Shown here are the filament and key-down hour meters - the vertical beige boxes visible in these pictures.  The black transformer here is the filament unit.  Located behind the filament transformer is the DC transformer for the low voltage circuitry and fan circuit.

  

  

  

The power supply module is fully removable (picture at right).  HV runs are insulated with plastic piping.  The original design of the Harbaugh board supported 6 caps but given the higher voltages this amp runs at, a total of 8 450v caps is used. 0.1% 3W precision bleeders are put across each cap to help keep the cap voltage values even.

 

  

  

  

  

  

Transformer Replacement - Plan A

Initially, the target Sleeper transformer was going to be the SB220.  It's slightly larger in size and has quite a big higher B+ idle voltage (2500 vs. 3100v).  The stock SB200 transformer was very sturdy and showed only minimal heating in the difficult bench testing done prior to moving to this transformer.  Hopes were high that we would be able to get the similar performance at a higher voltage from this SB220 transformer.

  

  

  

  

  

  

  

  

  

  

  

  

  

  

  

  

  

  

  

  

  

  

  

The voltage ran 3100v at idle pushing the calibrated voltmeter on the SB200 nearly to the peg.  And that resulted in quite a nice showing as the LP-100 picture shows.  Clearly with a larger power supply, meeting our target power (1KW @ RTTY service) will be easy to achieve.

  

  

  

  

  

  

  

  

  

  

  

  

  

  

  

Unfortunately, the luck was not going to hold.  After about 15 minutes of intermittemnt testing on various bands, a catestrophic failure occured.  

  

  

Investigation was traced to a crispy transformer.  The transfomer had not been used in years and so it's impossible to know the actual failure mode root cause.  However, as I found out later, the SB220 is not known for having an industrial duty power supply...  Quite a bit of collatorale damage - step start resistors, few others.  Quite a mess...

  

Clearly a stronger transformer is needed.

  

And the solution came in the form of a loan from Alex KU1CW.

  

  

  

  

  

  

  

I did not have handy a 220v variac so I tied the 120v variac into one side of the power line. This allowed varying the B+ level applied to the SB200 to range from about 1800-3200v.

A fan over the variac was added just for good measure. The Alpha 77ap transformer on the other hand needed no cooling.

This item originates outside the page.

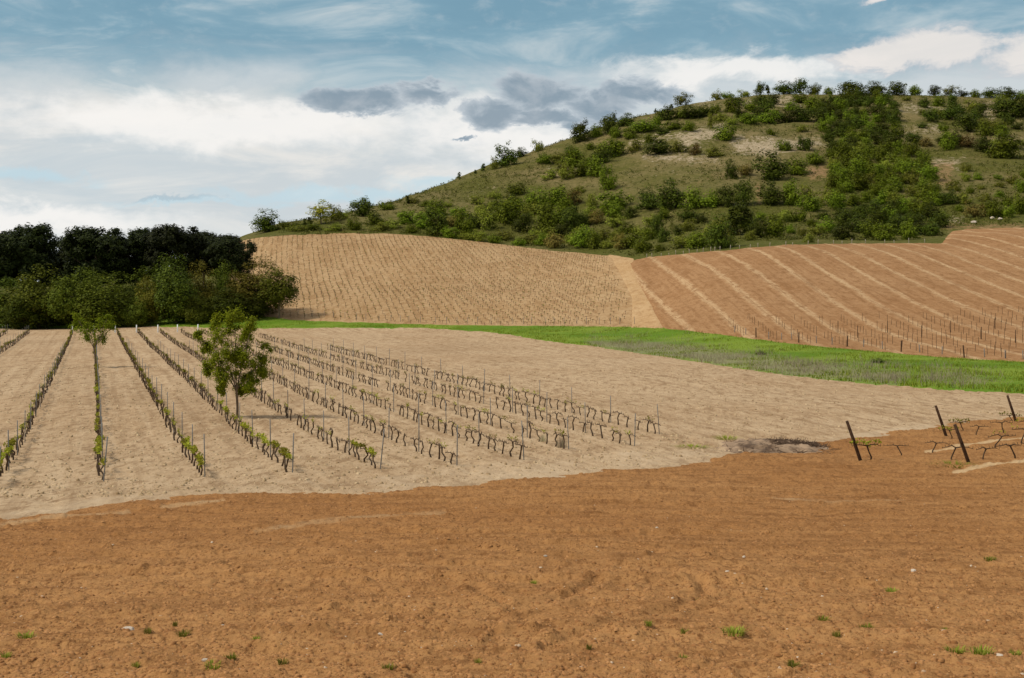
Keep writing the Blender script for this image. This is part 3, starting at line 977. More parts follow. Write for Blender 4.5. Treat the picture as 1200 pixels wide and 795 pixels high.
def make_crown_proto(name, leafmat, seed, W, H, base, nclump, per, leaf, cr, blobs=None, trunk_r=0.14, up=0.4, limbs=5, shell=0.55, aspect=0.6):
    rng = np.random.default_rng(seed)
    if blobs is None:
        blobs = []
        nb = 5 + seed % 3
        for i in range(nb):
            a = i * 2 * np.pi / nb + rng.uniform(-.5, .5)
            rr = rng.uniform(0.10, 0.24) * W
            blobs.append((math.cos(a) * rr, math.sin(a) * rr, base + (H - base) * rng.uniform(0.22, 0.52), W * rng.uniform(.17, .28), W * rng.uniform(.17, .28), (H - base) * rng.uniform(.24, .36)))
        blobs.append((rng.uniform(-.08, .08) * W, rng.uniform(-.08, .08) * W, base + (H - base) * 0.62, W * .27, W * .27, (H - base) * .36))
        blobs.append((rng.uniform(-.06, .06) * W, rng.uniform(-.06, .06) * W, base + (H - base) * 0.28, W * .36, W * .36, (H - base) * .28))
    cl = ellipsoid_clumps(rng, nclump, blobs, cr * 0.7, cr * 1.35, shell)
    cl[:, 2] = np.maximum(cl[:, 2], base + cl[:, 3] * 0.3)
    mb = MB()
    leaf_clumps(mb, cl, per, leaf, rng, up, 0.38, aspect, (0, 0, base + (H - base) * 0.25))
    crown = mb.mesh(name + '_crown', leafmat)
    tr = trunk_mesh(rng, base + (H - base) * 0.6, trunk_r, limbs, W * 0.35).mesh(name + '_trunk', M['bark'], True)
    V = np.concatenate(mb.v)
    wx = np.percentile(V[:, 0], 98.5) - np.percentile(V[:, 0], 1.5)
    wy = np.percentile(V[:, 1], 98.5) - np.percentile(V[:, 1], 1.5)
    return Proto(name, [('trunk', tr), ('crown', crown)], (wx + wy) / 2, np.percentile(V[:, 2], 99.5))


OAKS = [make_crown_proto('holm_oak', M['oak'], 100 + i, 6.0, 5.6, 0.15, 60, 42, 0.17, 0.80, up=0.6) for i in range(5)]
BUSHES = [make_crown_proto('oak_shrub', M['bushleaf'], 130 + i, 5.0, 4.0, 0.02, 48, 40, 0.16, 0.70, trunk_r=0.08, up=0.6) for i in range(5)]
LIGHTS = [make_crown_proto('pale_shrub', M['lightleaf'], 150 + i, 5.0, 4.2, 0.02, 46, 30, 0.15, 0.62, trunk_r=0.07, shell=0.3, up=0.6) for i in range(4)]
RUSTS = [make_crown_proto('rusty_shrub', M['rustleaf'], 170 + i, 4.0, 3.4, 0.02, 40, 30, 0.14, 0.55, trunk_r=0.06, up=0.6) for i in range(2)]
YELS = [make_crown_proto('yellow_green_tree', M['yelleaf'], 180 + i, 6.5, 8.5, 0.6, 75, 22, 0.2, 0.6, trunk_r=0.13, shell=0.3) for i in range(1)]
JUN = [make_crown_proto('juniper', M['oak'], 190 + i, 4.4, 6.6, 0.2, 120, 26, 0.18, 0.5,
                        blobs=[(0, 0, 3.0, 1.9, 1.9, 2.8), (0.3, 0, 4.2, 1.5, 1.5, 2.2), (-.4, .2, 3.6, 1.6, 1.6, 2.4)], trunk_r=0.1, shell=0.75) for i in range(1)]
SAPS = [make_crown_proto('sapling', M['oak'], 195 + i, 1.2, 2.4, 0.25, 22, 14, 0.13, 0.22,
                         blobs=[(0, 0, .9, .4, .4, .6), (0, 0, 1.6, .25, .25, .6)], trunk_r=0.04, limbs=3) for i in range(2)]
KINDS = {'o': (OAKS, 'dark holm oak', 'tree'), 'b': (BUSHES, 'leafy green shrub', 'shrub'), 'l': (LIGHTS, 'pale green shrub', 'shrub'), 'r': (RUSTS, 'rusty brown shrub', 'shrub'),
         'y': (YELS, 'airy yellow-green tree', 'tree'), 'j': (JUN, 'dense upright juniper', 'tree'), 's': (SAPS, 'tiny dark sapling', 'sapling')}

# (bearing, foot, width, height, kind) as read off the reference; each is dropped onto the land there
SKYLINE_LOW = [(310, 273, 27, 26, 'o'), (341, 268, 25, 10, 'b'), (357, 266, 5, 9, 's'), (363, 265, 6, 10, 's'), (376, 263, 21, 27, 'y'), (391, 259, 16, 20, 'l'), (403, 257, 13, 11, 'l'), (424, 254, 24, 22, 'o'), (454, 246, 18, 11, 'b'),
               (478, 239, 5, 9, 's'), (484, 238, 14, 8, 'l'), (538, 210, 4, 8, 's'), (557, 204, 3, 5, 's'), (566, 201, 5, 9, 's'), (579, 199, 9, 15, 'l'), (594, 195, 22, 27, 'o'), (610, 184, 13, 11, 'o'), (630, 178, 13, 14, 'l')]
SKYLINE_HIGH = [(681, 166, 18, 24, 'o'), (698, 161, 14, 15, 'b'), (715, 157, 18, 24, 'o'), (734, 148, 18, 15, 'o'), (768, 127, 3, 5, 's'), (787, 120, 4, 6, 's'), (800, 120, 17, 15, 'l'), (840, 112, 13, 12, 'l'), (853, 112, 13, 8, 'b'),
                (872, 111, 14, 9, 'l'), (891, 110, 11, 15, 'o'), (900, 110, 5, 11, 's'), (919, 110, 22, 15, 'o'), (938, 109, 17, 18, 'o'), (954, 110, 14, 13, 'b'), (972, 109, 11, 9, 'b'), (997, 110, 25, 17, 'o'), (1026, 110, 26, 15, 'o'),
                (1052, 112, 20, 16, 'o'), (1073, 111, 14, 12, 'b'), (1096, 112, 13, 12, 'o'), (1115, 112, 16, 12, 'l'), (1130, 112, 10, 9, 'o'), (1144, 113, 14, 9, 'b'), (1160, 113, 16, 12, 'o'), (1181, 114, 23, 14, 'o'), (1199, 115, 14, 10, 'b')]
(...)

That is a MASSIVE transformer weighing about 45 lbs.

  

  

  

  

  

After a lot of testing of the SB200 at various voltages, I decided that a custom transformer

would be the ideal solution.  Eventually I found Peter Eggimann at Electronic Product Designs.  Peter immediately understood the problem and was very helpful in finding the solution.  Working with Peter over the span of a couple of weeks, a design came together that looked very good toward the target specifications.

The amount of power that is demanded from the amp is about 1.4KW at RTTY cycle.  That cooresponds to a sustained 0.7A output level from the doubler at voltage ranges of 2300-2900V idle.

All the objectives of the design were realized.  And EPD was even able to embed a thermistor between the primary and seconadary which opens the door to real-time monitoring of the transformers INTERNAL temperature.  Measuring the external temp of the transformer is posssible but due to the high thermal mass of the iron structure, it takes a long time to get a reading at all - and that reading is much different than the actual internal transformer temperature.  

  

  

Comparison of the stock SB200 vs. the EPD unit.

  

  

  

  

  

  

  

  

  

  

  

  

  

  

  

  

  

  

The thermistor (left below) is rated at 300C max.  It's very tiny.  The thermistor is routed out of the transistor via these 2 small red wires.